Lutyens’s Midland Bank on Piccadilly © Martin Lutyens

The Influence of Sanmicheli’s Porta San Zeno on Edwin Lutyens’s Midland Bank

By Michael Barker

In the last Newsletter, I highlighted the influence of Michele Sanmicheli (1484-1559) on Edwin Lutyens. As I noted, since Lutyens never visited Verona, this is a bit of a mystery. Even so, he did once reveal in a letter to Herbert Baker: “I marvel at San Michele [sic], though I only have seen photos and drawings”. Lutyens’s reuse of Sanmicheli’s designs for his Mannerist villa, Heathcote at Ilkley in Yorkshire — his first work fully embracing Classicism — has already been revealed and is known to scholars.

Less well-known — and worth illustrating with these two featured images — is that Sanmicheli’s gateway Porta San Zeno, also in Verona (pictured), bears a striking resemblance to Lutyens’s Midland Bank, Piccadilly, which was seemingly built in homage to his hero Christopher Wren and his adjacent St James’s Church.

The influence of Sanmicheli is evident in the scale of the bank’s three bays and general disposition of brick with bold stone dressings and pyramidal roof.

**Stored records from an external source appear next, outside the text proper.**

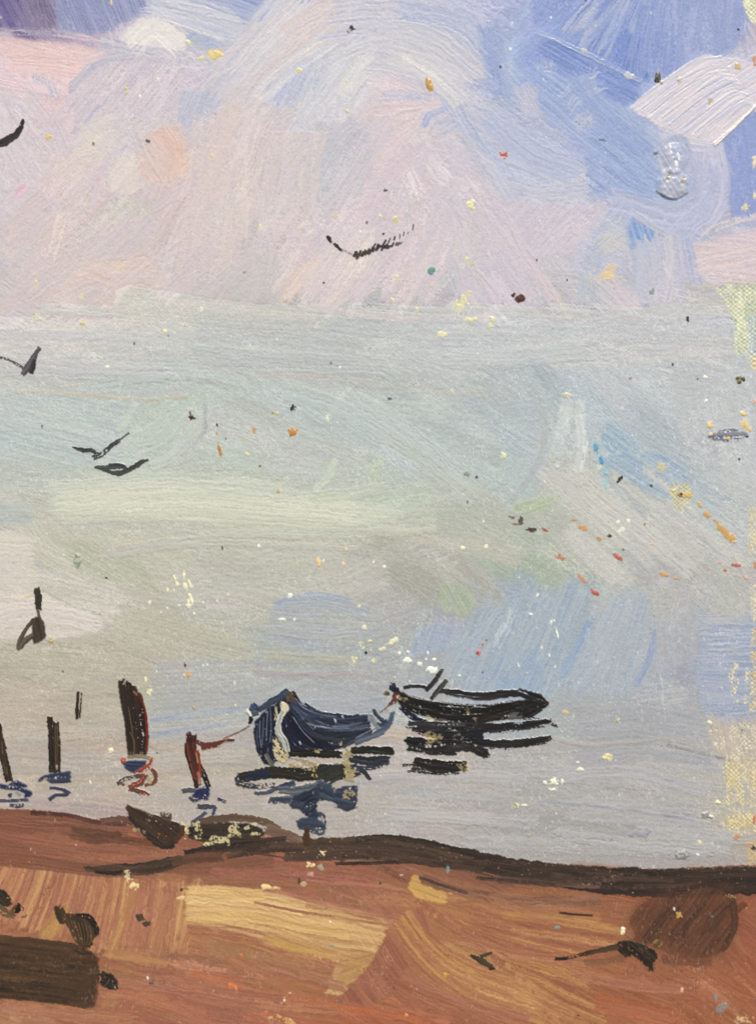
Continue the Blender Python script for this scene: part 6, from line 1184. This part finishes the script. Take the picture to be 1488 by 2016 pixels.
VX = ((GX-W0/2)*PX).astype(np.float32); VY = ((H0/2-GY)*PX).astype(np.float32); VZ = (Z0+HGT*PX).astype(np.float32)
OBJ = {}
FO = OWN[:-1, :-1].copy()
def relief(key, name, parent):
    oid = OID[key]
    jj, ii = np.nonzero(FO == oid)
    if len(jj) == 0: return None
    a = jj*NX+ii
    quads = np.stack([a, a+NX, a+NX+1, a+1], 1).ravel()
    uq, inv = np.unique(quads, return_inverse=True)
    me = bpy.data.meshes.new(name)
    nv = len(uq); nf = len(jj)
    me.vertices.add(nv); me.loops.add(nf*4); me.polygons.add(nf)
    co = np.stack([VX.ravel()[uq], VY.ravel()[uq], VZ.ravel()[uq]], 1).astype(np.float32)
    me.vertices.foreach_set('co', co.ravel())
    me.loops.foreach_set('vertex_index', inv.astype(np.int32).ravel())
    me.polygons.foreach_set('loop_start', np.arange(0, nf*4, 4, dtype=np.int32))
    me.polygons.foreach_set('use_smooth', np.ones(nf, bool))
    me.update(calc_edges=True)
    ca = me.color_attributes.new('pigment', 'FLOAT_COLOR', 'POINT')
    rgba = np.ones((nv, 4), np.float32); rgba[:, :3] = LIN.reshape(-1, 3)[uq]
    ca.data.foreach_set('color', rgba.ravel())
    me.materials.append(paint)
    o = bpy.data.objects.new(name, me); col.objects.link(o); o.parent = parent
    return o
for key, name, par, label in OWNERS:
    p = OBJ.get(par) if par else root
    o = relief(key, name, p or root)
    if o is None: continue
    if label: o['label'] = label
    OBJ[key] = o
# the board the linen is glued to
import bmesh
def slab(name, x0, x1, y0, y1, z0, z1, mat, parent=None, bev=0.0006):
    bm = bmesh.new()
    bmesh.ops.create_cube(bm, size=1.0)
    for v in bm.verts:
        v.co.x = x0 if v.co.x < 0 else x1; v.co.y = y0 if v.co.y < 0 else y1; v.co.z = z0 if v.co.z < 0 else z1
    if bev: bmesh.ops.bevel(bm, geom=bm.edges[:], offset=bev, segments=2, affect='EDGES')
    me = bpy.data.meshes.new(name); bm.to_mesh(me); bm.free(); me.materials.append(mat)
    o = bpy.data.objects.new(name, me); col.objects.link(o)
    if parent: o.parent = parent
    return o
ex = (W0/2+PAD)*PX; ey = (H0/2+PAD)*PX
slab('canvas_board', -ex-0.001, ex+0.001, -ey-0.001, ey+0.001, 0.0, Z0-0.00005, linen, root)
t = slab('tabletop', -0.6, 0.6, -0.5, 0.5, -0.03, 0.0, wood, None, 0.003)
t['kind'] = 'structure'

# ------------------------------------------------------------------ light, camera
w = bpy.data.worlds.new('World'); sc.world = w; w.use_nodes = True
w.node_tree.nodes['Background'].inputs[0].default_value = (1.0, 1.0, 1.0, 1)
w.node_tree.nodes['Background'].inputs[1].default_value = AMB
def lamp(name, loc, sx, sy, power, colr=(1, 1, 1)):
    li = bpy.data.lights.new(name, 'AREA'); li.shape = 'RECTANGLE'; li.size = sx; li.size_y = sy; li.energy = power; li.color = colr
    o = bpy.data.objects.new(name, li); col.objects.link(o); o.location = loc
    from mathutils import Vector
    o.rotation_euler = (Vector((0, 0, 0))-Vector(loc)).to_track_quat('-Z', 'Y').to_euler()
    return o
lamp('window_light', (0.6, 3.4, 2.5), 1.2, 0.8, PWR, (1.0, 0.995, 0.975))
cam = bpy.data.cameras.new('camera'); co = bpy.data.objects.new('camera', cam); col.objects.link(co)
cam.lens = 50; cam.sensor_width = 36; cam.clip_start = 0.01; cam.clip_end = 20
co.location = (0, 0, Z0 + H0*PX*50/36)
sc.camera = co
sc.view_settings.view_transform = 'Standard'; sc.view_settings.look = 'None'; sc.view_settings.exposure = 0; sc.view_settings.gamma = 1; sc.view_settings.use_curve_mapping = False
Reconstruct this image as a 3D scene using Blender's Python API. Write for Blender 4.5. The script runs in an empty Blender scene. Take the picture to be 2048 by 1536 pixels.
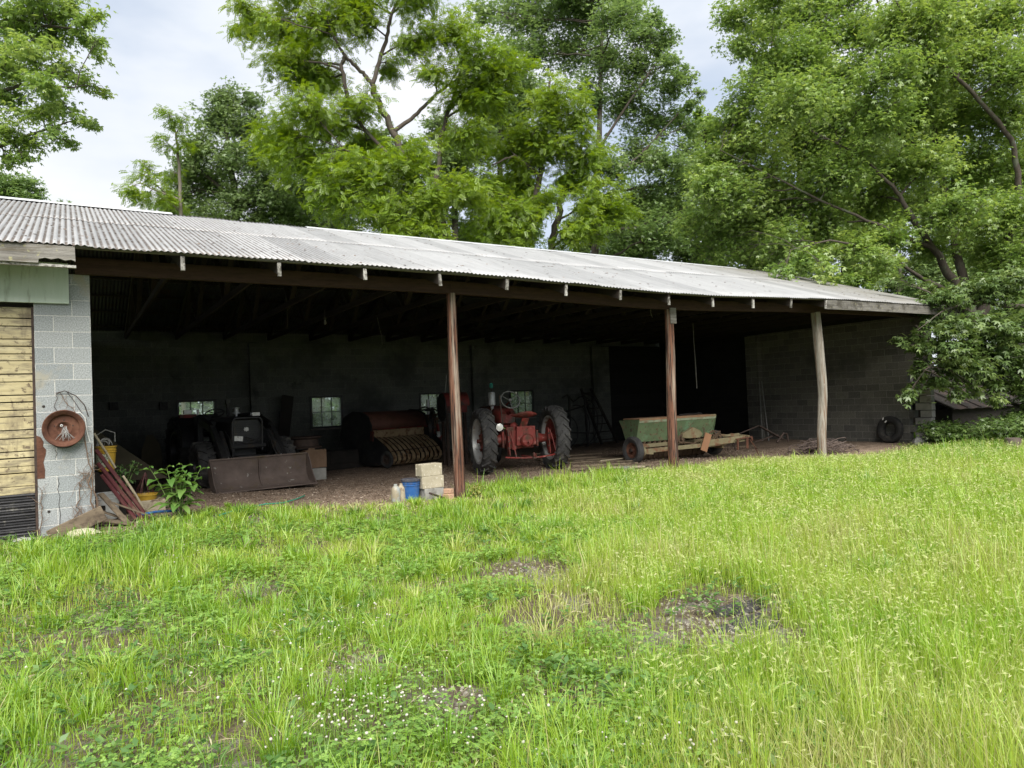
import bpy, math, random
import numpy as np
from mathutils import Vector, Matrix, Euler
random.seed(7); RNG = np.random.default_rng(7)
S = bpy.context.scene
COL = S.collection
R = math.radians
PI = math.pi

# ------------------------------------------------------------------ camera
F_PX = 1418.7
YAW, PITCH, ROLL = 0.55664, 0.024546, -0.040143
CAM = np.array([-0.236, -10.675, 1.428])
_f = np.array([math.sin(YAW)*math.cos(PITCH), math.cos(YAW)*math.cos(PITCH), math.sin(PITCH)])
_r = np.array([math.cos(YAW), -math.sin(YAW), 0.0]); _u = np.cross(_r, _f)
CR = math.cos(ROLL)*_r + math.sin(ROLL)*_u
CU = -math.sin(ROLL)*_r + math.cos(ROLL)*_u
CF = _f
cam = bpy.data.cameras.new('camera')
cam.sensor_width = 36.0
cam.lens = F_PX/2048*36
cam.clip_start = 0.05; cam.clip_end = 3000
cam_o = bpy.data.objects.new('camera', cam); COL.objects.link(cam_o)
cam_o.matrix_world = Matrix(((CR[0], CU[0], -CF[0], CAM[0]), (CR[1], CU[1], -CF[1], CAM[1]), (CR[2], CU[2], -CF[2], CAM[2]), (0, 0, 0, 1)))
S.camera = cam_o

def at(px, py, d):
    "world point seen at photo position (px, py) at depth d metres"
    return CAM + (CR*(px-1024)/F_PX - CU*(py-768)/F_PX + CF)*d
def ground_at(px, py, z):
    q = CR*(px-1024)/F_PX - CU*(py-768)/F_PX + CF
    return CAM + q*((z-CAM[2])/q[2])

# ------------------------------------------------------------------ light
SUN_EL, SUN_AZ = R(47), R(203)     # azimuth clockwise from +Y
w = bpy.data.worlds.new('World'); S.world = w; w.use_nodes = True
nt = w.node_tree; nt.nodes.clear()
N = nt.nodes.new; LK = nt.links.new
out = N('ShaderNodeOutputWorld'); sky = N('ShaderNodeTexSky'); sky.sky_type = 'NISHITA'; sky.sun_disc = False
sky.sun_elevation = SUN_EL; sky.sun_rotation = SUN_AZ
bg1 = N('ShaderNodeBackground'); bg1.inputs['Strength'].default_value = 0.07
LK(sky.outputs[0], bg1.inputs[0])
bg2 = N('ShaderNodeBackground'); bg2.inputs['Strength'].default_value = .50
tc = N('ShaderNodeTexCoord'); mp = N('ShaderNodeMapping'); mp.inputs['Scale'].default_value = (1.0, 1.0, 2.4)
LK(tc.outputs['Generated'], mp.inputs[0])
n1 = N('ShaderNodeTexNoise'); n1.inputs['Scale'].default_value = 2.6; n1.inputs['Detail'].default_value = 5; n1.inputs['Roughness'].default_value = .5
LK(mp.outputs[0], n1.inputs['Vector'])
r1 = N('ShaderNodeValToRGB'); r1.color_ramp.elements[0].position = .36; r1.color_ramp.elements[1].position = .64
r1.color_ramp.elements[0].color = (.58, .65, .76, 1); r1.color_ramp.elements[1].color = (.82, .84, .87, 1)
LK(n1.outputs['Fac'], r1.inputs[0]); LK(r1.outputs[0], bg2.inputs[0])
mx = N('ShaderNodeMixShader')
r2 = N('ShaderNodeMapRange'); r2.inputs['From Min'].default_value = .3; r2.inputs['From Max'].default_value = .5
r2.inputs['To Min'].default_value = .72; r2.inputs['To Max'].default_value = 1
LK(n1.outputs['Fac'], r2.inputs[0]); LK(r2.outputs[0], mx.inputs[0])
LK(bg1.outputs[0], mx.inputs[1]); LK(bg2.outputs[0], mx.inputs[2]); LK(mx.outputs[0], out.inputs[0])
sun = bpy.data.lights.new('sun', 'SUN'); sun.energy = 3.1; sun.angle = R(55); sun.color = (1, .95, .87)
sun_o = bpy.data.objects.new('sun', sun); COL.objects.link(sun_o)
sd = Vector((math.sin(SUN_AZ)*math.cos(SUN_EL), math.cos(SUN_AZ)*math.cos(SUN_EL), math.sin(SUN_EL)))
sun_o.rotation_euler = sd.to_track_quat('Z', 'Y').to_euler(); sun_o.location = (0, -20, 40)
S.view_settings.view_transform = 'Standard'; S.view_settings.look = 'None'; S.view_settings.gamma = 1
S.view_settings.exposure = 1.32
cy = S.cycles
cy.use_denoising = True; cy.max_bounces = 9; cy.diffuse_bounces = 6; cy.transparent_max_bounces = 8; cy.use_adaptive_sampling = True
cy.transmission_bounces = 4; cy.glossy_bounces = 3
cy.sample_clamp_indirect = 4

# ------------------------------------------------------------------ materials
def nodes(name):
    m = bpy.data.materials.new(name); m.use_nodes = True
    t = m.node_tree; t.nodes.clear()
    o = t.nodes.new('ShaderNodeOutputMaterial')
    return m, t, o
def c4(c): return (c[0], c[1], c[2], 1)
def mat(name, cols, scale=6, rough=.8, metal=0, bump=.15, bscale=40, layers=(), stretch=(1, 1, 1), spec=.3, detail=6):
    """noise-driven surface: cols = ramp of base colours; layers = (colour, scale, lo, hi[, stretch]) patches of wear, dirt or rust"""
    m, t, o = nodes(name); n = t.nodes.new; l = t.links.new
    b = n('ShaderNodeBsdfPrincipled'); l(b.outputs[0], o.inputs[0])
    co = n('ShaderNodeTexCoord')
    def noise(sc, st=(1, 1, 1), off=0, det=6):
        mp = n('ShaderNodeMapping'); mp.inputs['Scale'].default_value = st; mp.inputs['Location'].default_value = (off, off*.7, off*1.3)
        l(co.outputs['Object'], mp.inputs[0])
        q = n('ShaderNodeTexNoise'); q.inputs['Scale'].default_value = sc; q.inputs['Detail'].default_value = det; q.inputs['Roughness'].default_value = .62
        l(mp.outputs[0], q.inputs['Vector']); return q.outputs['Fac']
    rp = n('ShaderNodeValToRGB'); e = rp.color_ramp.elements
    k = len(cols)
    e[0].position = .3; e[0].color = c4(cols[0]); e[1].position = .7; e[1].color = c4(cols[-1])
    for i in range(1, k-1):
        q = e.new(.3+.4*i/(k-1)); q.color = c4(cols[i])
    l(noise(scale, stretch, 0, detail), rp.inputs[0]); cur = rp.outputs[0]
    for i, ly in enumerate(layers):
        st = ly[4] if len(ly) > 4 else (1, 1, 1)
        mr = n('ShaderNodeMapRange'); mr.inputs['From Min'].default_value = ly[2]-.055; mr.inputs['From Max'].default_value = ly[3]-.055
        l(noise(ly[1], st, 3.7*(i+1)), mr.inputs[0])
        mx = n('ShaderNodeMix'); mx.data_type = 'RGBA'
        l(mr.outputs[0], mx.inputs['Factor']); l(cur, mx.inputs['A']); mx.inputs['B'].default_value = c4(ly[0]); cur = mx.outputs['Result']
    l(cur, b.inputs['Base Color'])
    b.inputs['Roughness'].default_value = rough; b.inputs['Metallic'].default_value = metal
    b.inputs['Specular IOR Level'].default_value = spec
    if bump:
        bp = n('ShaderNodeBump'); bp.inputs['Strength'].default_value = bump; bp.inputs['Distance'].default_value = .02
        l(noise(bscale, stretch, 9), bp.inputs['Height']); l(bp.outputs[0], b.inputs['Normal'])
    return m

def block_mat(name, axis, c1, c2, mortar, off=(0, 0), stain=(), bump=.5):
    "concrete block courses (16 x 8 in) on a wall whose horizontal runs along axis"
    m, t, o = nodes(name); n = t.nodes.new; l = t.links.new
    b = n('ShaderNodeBsdfPrincipled'); l(b.outputs[0], o.inputs[0]); b.inputs['Roughness'].default_value = .95; b.inputs['Specular IOR Level'].default_value = .15
    co = n('ShaderNodeTexCoord'); sp = n('ShaderNodeSeparateXYZ'); l(co.outputs['Object'], sp.inputs[0])
    ax = n('ShaderNodeMath'); ax.operation = 'ADD'; ax.inputs[1].default_value = off[0]; l(sp.outputs[axis], ax.inputs[0])
    az = n('ShaderNodeMath'); az.operation = 'ADD'; az.inputs[1].default_value = off[1]; l(sp.outputs['Z'], az.inputs[0])
    cb = n('ShaderNodeCombineXYZ'); l(ax.outputs[0], cb.inputs[0]); l(az.outputs[0], cb.inputs[1])
    br = n('ShaderNodeTexBrick'); l(cb.outputs[0], br.inputs['Vector'])
    br.inputs['Scale'].default_value = 1; br.inputs['Brick Width'].default_value = .4064; br.inputs['Row Height'].default_value = .2032
    br.inputs['Mortar Size'].default_value = .0055; br.inputs['Mortar Smooth'].default_value = .3; br.inputs['Bias'].default_value = -.1
    br.inputs['Color1'].default_value = c4(c1); br.inputs['Color2'].default_value = c4(c2); br.inputs['Mortar'].default_value = c4(mortar)
    def noise(sc, det=6):
        q = n('ShaderNodeTexNoise'); q.inputs['Scale'].default_value = sc; q.inputs['Detail'].default_value = det; q.inputs['Roughness'].default_value = .65
        l(co.outputs['Object'], q.inputs['Vector']); return q.outputs['Fac']
    cur = br.outputs['Color']
    # fine aggregate grain
    mr = n('ShaderNodeMapRange'); mr.inputs['To Min'].default_value = .55; mr.inputs['To Max'].default_value = 1.4; mr.inputs['From Min'].default_value = .3; mr.inputs['From Max'].default_value = .7
    l(noise(75, 3), mr.inputs[0])
    m1 = n('ShaderNodeMix'); m1.data_type = 'RGBA'; m1.blend_type = 'MULTIPLY'; m1.inputs['Factor'].default_value = 1
    l(cur, m1.inputs['A']); l(mr.outputs[0], m1.inputs['B']); cur = m1.outputs['Result']
    for (c, sc, lo, hi) in stain:
        q = n('ShaderNodeMapRange'); q.inputs['From Min'].default_value = lo; q.inputs['From Max'].default_value = hi; l(noise(sc), q.inputs[0])
        m2 = n('ShaderNodeMix'); m2.data_type = 'RGBA'; l(q.outputs[0], m2.inputs['Factor']); l(cur, m2.inputs['A']); m2.inputs['B'].default_value = c4(c); cur = m2.outputs['Result']
    l(cur, b.inputs['Base Color'])
    iv = n('ShaderNodeMath'); iv.operation = 'MULTIPLY_ADD'; iv.inputs[1].default_value = -1.6
    l(br.outputs['Fac'], iv.inputs[0]); l(noise(110, 4), iv.inputs[2])
    bp = n('ShaderNodeBump'); bp.inputs['Strength'].default_value = bump; bp.inputs['Distance'].default_value = .008
    l(iv.outputs[0], bp.inputs['Height']); l(bp.outputs[0], b.inputs['Normal'])
    return m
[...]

Porta San Zeno, one of the several cannon-resisting city fortifications, was inspired by the Porta Terraferma at Zadar in Croatia, then under Venetian occupation, which Sanmicheli had recently visited. A pretty pink brick building of 1542, with white stone dressings, Porta San Zeno is, however, more modest than Porta Terraferma or Sanmicheli’s other gateways at Verona.